So busy are the working space inhabitants that they’re rarely aware of where they are at any one time, just as earthlings don’t track the station’s location. Wheelock spotted the familiar shape of Australia below. Then came the vast Pacific with a few dots of islands, northern Canada and then Africa where scores of lightning storms flashed like natural strobes throughout the cloud cover below. He couldn’t wait to see what was coming next.

Later, Wheelock checked the time on his watch: He’d been watching Earth for two hours and circled the globe twice. As corny as it sounds, he said that experience made him wonder why humans don’t get along better on what from space seems to be a very tiny place in a very big universe.

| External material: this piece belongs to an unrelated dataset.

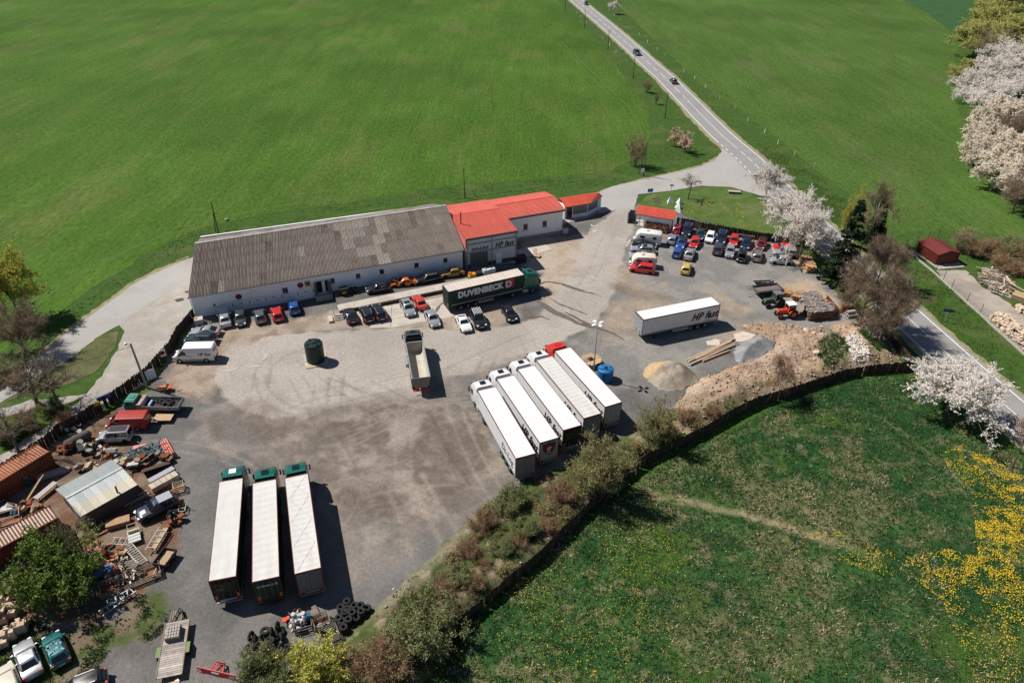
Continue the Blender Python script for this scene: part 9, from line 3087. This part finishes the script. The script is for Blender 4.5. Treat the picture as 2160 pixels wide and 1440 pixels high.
# stack of red roof sheets under the thin tree
rs_=thing('roof_sheet_stack','slipped stack of red corrugated sheets beside the green bush','sheets',(-43.6,49.5),R(40))
cme=corr(2.2,2.6,0.05,0.18)
for k in range(4):
 o=put('sheet',cme,mat('pink_corrugated',(0.40,0.145,0.105),(0.52,0.31,0.25),scale=2,rough=0.8,rand=0.2),rs_,(0.35*k - 0.6,0.25*k - 0.4,0.3+0.09*k),0.1*k)
 o.rotation_euler=(0.05*k,0.04,0.12*k)
scrap_timber('tangle of pale lath beside the slatted ladder',[(-41.9,48.9),(-41.0,49.5),(-39.7,48.8),(-40.2,47.7)],34,43,(0.8,1.8))
def pallet_stack(label,p,rz,n=1,m=None,group=None,tilt_=(0,0),z=JZ):
 t=thing('pallet',label,'pallet',(p[0],p[1],z),rz,group)
 t.rotation_euler=(tilt_[0],tilt_[1],rz)
 mm=m or m_wood_grey
 for j in range(n):
  for k in range(6):
   part('deck_board',MB().box((0,-0.5+k*0.2,0.13+0.15*j),(1.2,0.14,0.03)),mm,t)
  for k in range(3):
   part('runner',MB().box((-0.52+0.52*k,0,0.06+0.15*j),(0.1,1.1,0.1)),mm,t)
 return t
pallet_stack('grey pallet at the lower end of the slatted ladder',(-39.0,48.2),R(-15),4)
tg_=wirebox('timber_cage','long timber trough filled with offcuts below the ladders',(-38.4,46.7),(5.6,1.7,0.75),m_wood_grey,R(31),m_rust,4)
scrap_timber('offcuts lying in the long timber trough',[(-40.2,46.6),(-38.2,48.1),(-37.3,47.5),(-39.4,46.1)],36,44,(0.6,1.6),None,0.8)
ladder('long_plank','long white plank leaning in the junk between containers',(-55.0,57.3),(-54.6,60.6),0.12,m_wood_new,1,0.3,1.2,'plank')
slab_on_legs('plank_bench','pale plank bench in front of the orange container',(-53.94,57.38),(-53.05,60.01),0.7,0.55,mat('pale_bench',(0.42,0.36,0.34),rough=0.85),m_wood_grey)
bt=thing('upturned_boat','long pale upturned tub beside the orange container','tub',(-54.5,61.8),R(27))
part('hull',MB().loft([[(x,y*w_,0.05+z*h_) for y,z in ((-0.5,0),(-0.45,0.6),(-0.2,0.95),(0.2,0.95),(0.45,0.6),(0.5,0))] for x,w_,h_ in ((-2.0,0.4,0.3),(-1.4,1.0,0.6),(1.2,1.0,0.6),(1.9,0.5,0.35))]),mat('dusty_hull',(0.33,0.30,0.27),rough=0.8),bt,40)
t=thing('drum','dark green drum beside the orange container','drum',(-56.4,60.1))
part('shell',MB().lathe((0,0,0),[(0.42,0),(0.42,1.2),(0.40,1.24),(0.02,1.24)],n=16),mat('drum_green',(0.03,0.06,0.05),rough=0.6),t,40)
part('lid',MB().tube((0,0,1.245),(0,0,1.28),0.3,n=14),m_dirtyw,t)
wirebox('white_frame_table','white tube frame on the cream container roof side',(-55.4,54.5),(2.4,1.2,1.0),m_dirtyw,R(30),m_rust,2)
# old flatbed lorry and light trailer with board
c_,an,L=along((-43.67,73.90),(-50.79,73.91))
ol=thing('flatbed_lorry','old teal-cabbed flatbed lorry loaded with tyres by the left fence','lorry',(c_.x,c_.y,0.05),an)
f=L/2
m_otl=mat('rusty_teal',(0.055,0.21,0.165),(0.05,0.18,0.14),scale=1,rough=0.7,c3=(0.26,0.11,0.06),scale3=0.9,lo3=0.56,hi3=0.64)
q=MB()
def r8(x,zb,zt_,w_):
 h=[(w_,zb),(w_,1.5),(w_*0.95,zt_ - 0.15),(w_*0.8,zt_)]
 return [(x,-a,z) for a,z in h]+[(x,a,z) for a,z in reversed(h)]
q.loft([r8(f - 1.55,0.7,2.2,0.98),r8(f - 0.5,0.6,2.22,0.98),r8(f - 0.2,0.6,2.05,0.96),r8(f - 0.02,0.6,1.4,0.92),r8(f,0.65,1.3,0.88)])
cbp=part('cab',q,m_otl,ol,35)
part('windscreen',MB().add([(f - 0.17,-0.8,2.0),(f - 0.17,0.8,2.0),(f+0.0,0.82,1.42),(f+0.0,-0.82,1.42)],[(0,1,2,3)]),m_cglass,cbp)
part('roof_vent',MB().box((f - 0.95,0,2.25),(0.6,0.65,0.05)),m_otl,cbp)
for s_ in (1,-1):
 part('side_window',MB().box((f - 0.8,s_*0.985,1.72),(0.75,0.02,0.45)),m_cglass,cbp)
 part('headlight',MB().tube((f - 0.02,s_*0.65,0.9),(f+0.03,s_*0.65,0.9),0.11,n=12),m_head,cbp)
 for x in (f - 0.9,-f+1.3):
  wheel_at(ol,x,s_*0.86,0.42,0.24,m_rimsteel)
m_bed=mat('grey_bed',(0.30,0.31,0.32),(0.22,0.22,0.225),scale=2,rough=0.7,c3=(0.26,0.14,0.08),scale3=1.0,lo3=0.58,hi3=0.66)
part('bed_floor',MB().span((-f,-1.05,0.95),(f - 2.35,1.05,1.03)),m_trim,ol)
for s_ in (1,-1):
 part('side_board',MB().span((-f,s_*1.05,0.95),(f - 2.35,s_*1.11,1.5)),m_bed,ol)
part('tail_board',MB().span((-f - 0.06,-1.1,0.95),(-f,1.1,1.5)),m_bed,ol)
part('head_locker',MB().span((f - 2.34,-1.1,0.95),(f - 1.75,1.1,1.75)),mat('rusty_locker',(0.33,0.20,0.13),(0.36,0.33,0.31),scale=1.5,rough=0.8),ol)
part('chassis',MB().span((-f+0.2,-0.4,0.55),(f - 0.6,0.4,0.94)),m_chassis,ol)
ca,sa_=math.cos(an),math.sin(an)
def onbed(x,y,z):
 return (c_.x+ca*x - sa_*y,c_.y+sa_*x+ca*y,0.05+z)
for k,(x,y,lb) in enumerate(((-0.4,-0.6,'tyre nearest the headboard on the old flatbed lorry'),(-0.9,-0.45,'tyre in the middle of the old flatbed lorry'),(-1.7,0.35,'large tyre at the rear of the old flatbed lorry'),(-1.75,-0.5,'tyre at the near rear corner of the old flatbed lorry'))):
 tyre(onbed(x,y,1.17),(0.1*k,0.06,0),1.25 if k != 2 else 1.7,lb)
tag(put('tube_bundle',MB().tube((-2.0,-0.7,0),(-1.7,0.6,0.1),0.12,n=8).mesh('tube_bundle'),m_tyre,None,onbed(-0.45,0.1,1.2),an),'black hose across the old flatbed load','hose')
tag(put('blue_bag',MB().box((0,0,0.2),(0.35,1.5,0.35),taper=0.7).mesh('blue_bag'),mat('blue_white_bag',(0.15,0.25,0.5),(0.6,0.62,0.65),scale=3,rough=0.7),None,onbed(0.35,0.1,1.05),an),'blue and white bag behind the flatbed headboard','bag')
c_,an,L=along((-46.38,71.90),(-44.27,71.95))
lt=thing('light_trailer','light single-axle trailer with bare plywood deck behind the red van','trailer',(c_.x,c_.y,0.05),an)
part('deck',MB().box((0,0,0.5),(2.3,1.4,0.05)),m_wood_new,lt)
for s_ in (1,-1):
 part('wheel',MB().tube((0,s_*0.68,0.26),(0,s_*0.8,0.26),0.26,n=14),m_tyre,lt)
part('drawbar',MB().beam((-1.1,0,0.42),(-2.2,0,0.42),0.08),m_galv,lt)
lump('rubble_heap','orange cones and sand beside the old flatbed lorry',(-47.1,78.0),(2.4,0.8,0.6),[m_orange,m_rust,m_tan],17,9,'heap')
# flatbed trailer at the bottom, with pallets
c_,an,L=along((-30.24,36.28),(-31.67,41.88))
fl_=thing('flatbed_trailer','long low flatbed trailer with weathered planks and green mudguards','trailer',(c_.x,c_.y,0.05),an)
npk=26
for k in range(npk):
 x=-L/2+(k+0.5)*L/npk
 part('plank',MB().box((x,0,0.62),(L/npk - 0.03,2.1,0.06)),mat('bleached_plank',(0.46,0.40,0.36),(0.33,0.28,0.25),scale=2,rough=0.9,rand=0.3),fl_)
for s_ in (1,-1):
 part('side_rail',MB().beam((-L/2,s_*1.08,0.6),(L/2,s_*1.08,0.6),0.08,0.2),mat('pale_green_steel',(0.20,0.27,0.17),(0.28,0.16,0.10),scale=2,rough=0.8),fl_)
 part('mudguard',MB().box((-0.2,s_*1.28,0.62),(1.1,0.35,0.12)),mat('mudguard_green',(0.17,0.24,0.10),rough=0.7),fl_)
 for x in (-0.5,0.25):
  part('wheel',MB().tube((x,s_*1.15,0.33),(x,s_*1.38,0.33),0.33,n=16),m_tyre,fl_)
part('drawbar',MB().beam((L/2,0.6,0.5),(L/2+1.6,0,0.5),0.1).beam((L/2,-0.6,0.5),(L/2+1.6,0,0.5),0.1),m_chassis,fl_)
cr_=wirebox('block_crate','crate of hollow blocks on the flatbed trailer',(-31.39,40.39),(1.3,1.2,0.5),m_wood_grey,an,m_dirtyw,3)
cr_.location.z=0.72
for i in range(4):
 for j in range(5):
  part('block',MB().box((-0.48+0.32*i,-0.48+0.24*j,0.35),(0.26,0.18,0.4)),m_con,cr_)
pallet_stack('loose pallet on the drawbar of the flatbed trailer',(-32.2,42.7),an,2)
# pallets of building blocks in the bottom left corner
m_blk=mat('beige_block',(0.56,0.42,0.31),(0.48,0.355,0.26),scale=2,rough=0.9,rand=0.12)
for k,(p,rz,lb) in enumerate((((-49.7,44.2),0.2,'topmost pallet of beige blocks at the left edge'),((-48.3,42.8),0.25,'pallet of beige blocks below the topmost one'),((-48.8,42.1),0.3,'pallet of beige blocks cut by the left edge'),((-46.4,41.1),0.45,'pallet of beige blocks nearest the teal car'),((-47.0,40.3),0.5,'half-used pallet of beige blocks'),((-47.3,39.5),0.5,'pallet of beige blocks lowest at the left edge'))):
 t=thing('block_pallet',lb,'pallet',(p[0],p[1],JZ),rz,'pallets of beige building blocks')
 part('base',MB().box((0,0,0.07),(1.3,1.1,0.13)),m_wood_grey,t)
 rq=random.Random(k)
 for z in range(3):
  for i in range(3):
   for j in range(2):
    if z == 2 and rq.random() < 0.35:
     continue
    part('block',MB().box((-0.42+0.42*i,-0.27+0.54*j,0.32+0.36*z),(0.40,0.51,0.34),rz=rq.gauss(0,0.02)),m_blk,t)
# snow blade
sb_=thing('snow_blade','bright red snow plough blade lying near the bottom edge','plough blade',(-26.3,37.0),R(-12))
m_bred=paint('blade_red',(0.62,0.018,0.018))
part('blade',MB().loft([[(x,-0.25,0.0),(x,-0.1,0.35),(x,-0.16,0.72),(x,-0.10,0.74),(x,-0.03,0.35),(x,-0.18,0.0)] for x in (-1.95,1.95)]),m_bred,sb_)
q=MB()
for x in (-0.5,0.5):
 q.beam((x,0,0.3),(x*0.6,0.9,0.35),0.1)
 q.beam((x*0.6,0.9,0.35),(x*0.3,0.5,1.0),0.09)
 q.beam((x,0,0.5),(x*0.3,0.5,1.0),0.09)
q.beam((-0.3,0.9,0.35),(0.3,0.9,0.35),0.1)
part('mounting_frame',q,m_bred,sb_)
for s_ in (-1,1):
 for k in range(3):
  part('warning_stripe',MB().box((s_*(1.45+0.17*k),-0.215,0.36),(0.08,0.02,0.4),ry=0.6*s_,rx=-0.2),m_white_paint,sb_)
part('badge',MB().box((0,-0.22,0.45),(0.75,0.02,0.16),rx=-0.2),m_white_paint,sb_)
# tyre heap and tyre stacks
rq=random.Random(77)
for k,p in enumerate(((-23.84,40.40),(-24.22,40.46),(-23.40,39.45),(-23.97,39.33),(-23.23,40.24),(-23.05,41.05),(-22.81,40.59),(-22.04,41.54),(-21.70,41.07),(-22.09,40.60),(-21.34,40.50),(-22.34,40.03),(-22.82,39.23),(-22.23,39.13),(-23.62,39.33),(-22.22,39.80),(-21.14,39.42),(-20.52,39.38),(-21.28,38.98),(-22.39,40.95))):
 z=0.40 if k % 3 else 0.22
 up_=k % 3 == 1 or k in (0,2,14)
 tyre((p[0],p[1],z+0.15*(k % 2)),(1.45 if up_ else rq.uniform(-0.6,0.6),0.15,rq.uniform(1.0,2.2)),1.45,'lorry tyre in the loose heap behind the yellow-green bush','loose heap of lorry tyres')
for k,p in enumerate(((-15.86,44.26),(-15.13,43.84),(-14.56,43.91),(-13.86,43.71),(-16.38,43.63),(-15.76,43.45),(-15.91,43.14),(-15.15,43.09),(-14.31,43.23),(-14.69,42.61),(-16.35,42.47),(-15.37,42.30),(-15.95,42.06),(-15.61,41.41))):
 n=4 if k not in (3,9) else 3
 rank={0: 5,1: 9,2: 11,3: 13,4: 1,5: 4,6: 3,7: 8,8: 12,9: 10,10: 0,11: 6,12: 2,13: 7}
 for j in range(n):
  tyre((p[0]+rq.gauss(0,0.03),p[1]+rq.gauss(0,0.03),0.14+0.21*j),(rq.gauss(0,0.04),rq.gauss(0,0.04),0),1.2,ORD[n - 1 - j]+' tyre from the top in the '+ORD[rank[k]]+' tyre stack from the left','stacks of car tyres')
# scrap crates near the tyres
wirebox('scrap_crate','open crate of white and blue car parts between the tyre heaps',(-19.7,41.9),(1.6,1.5,0.9),m_wood_grey,R(20),m_trim,3)
lump('car_parts','white and blue car parts piled in the crate by the tyres',(-20.0,42.1),(1.6,1.4,1.1),[m_white_paint,m_bluepaint,m_dirtyw,m_trim,m_galv],18,18)
wirebox('mesh_crate','upper of two wire mesh crates beside the tyre stacks',(-18.0,42.2),(1.5,1.25,0.9),m_wood_grey,R(30),m_rust,4)
wirebox('mesh_crate','lower of two wire mesh crates beside the tyre stacks',(-16.9,40.8),(1.6,1.3,0.9),m_wood_grey,R(30),m_trim,4)
lump('car_parts','metal scrap inside the wire mesh crates',(-17.6,41.6),(1.1,1.0,0.8),[m_galv,m_orange,m_trim],19,10)
pallet_stack('pale pallet leaning at the wire mesh crates',(-19.2,43.3),R(35),2)
pallet_stack('weathered pallet between tyres and pale bush',(-22.4,38.7),R(-30),3)
pallet_stack('weathered pallet under the pale bush at the bottom edge',(-21.7,37.8),R(-20),3)
lump('car_parts','white panels and red-edged trim left of the crate of car parts',(-20.8,41.9),(1.5,1.3,0.8),[m_white_paint,m_dirtyw,m_trred,m_trim],20,12)
t=thing('drum','open rusty drum beside the crate of car parts','drum',(-20.5,43.0))
part('shell',MB().lathe((0,0,0),[(0.42,0),(0.42,0.8),(0.38,0.8),(0.38,0.1),(0.02,0.1)],n=18),m_rust,t,40)
print('objects',len(bpy.data.objects),'tris',sum(len(m.loop_triangles) if m.loop_triangles else sum(len(p.vertices) - 2 for p in m.polygons) for m in bpy.data.meshes))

The consensus was a launch in the Russian Soyuz craft, now the only way for U.S. astronauts to go into space, was smoother than the shuttle. But the return -- Russian capsules descend by parachute to land on, well, land -- is something else. Wheelock sought advice from an American colleague before his Soyuz return. And the text reply contained only two words: ‘Hang on.’

Wheelock said he did. It was two or three loud explosions followed by ‘the loudest biggest car crash you can imagine.’

Back on Earth Wheelock said he felt as if he was floating for six weeks. U.S. astronauts are forbidden from driving for the same time period to ensure return of equilibrium. Even months after his return, Wheelock’s dreams often involve floating.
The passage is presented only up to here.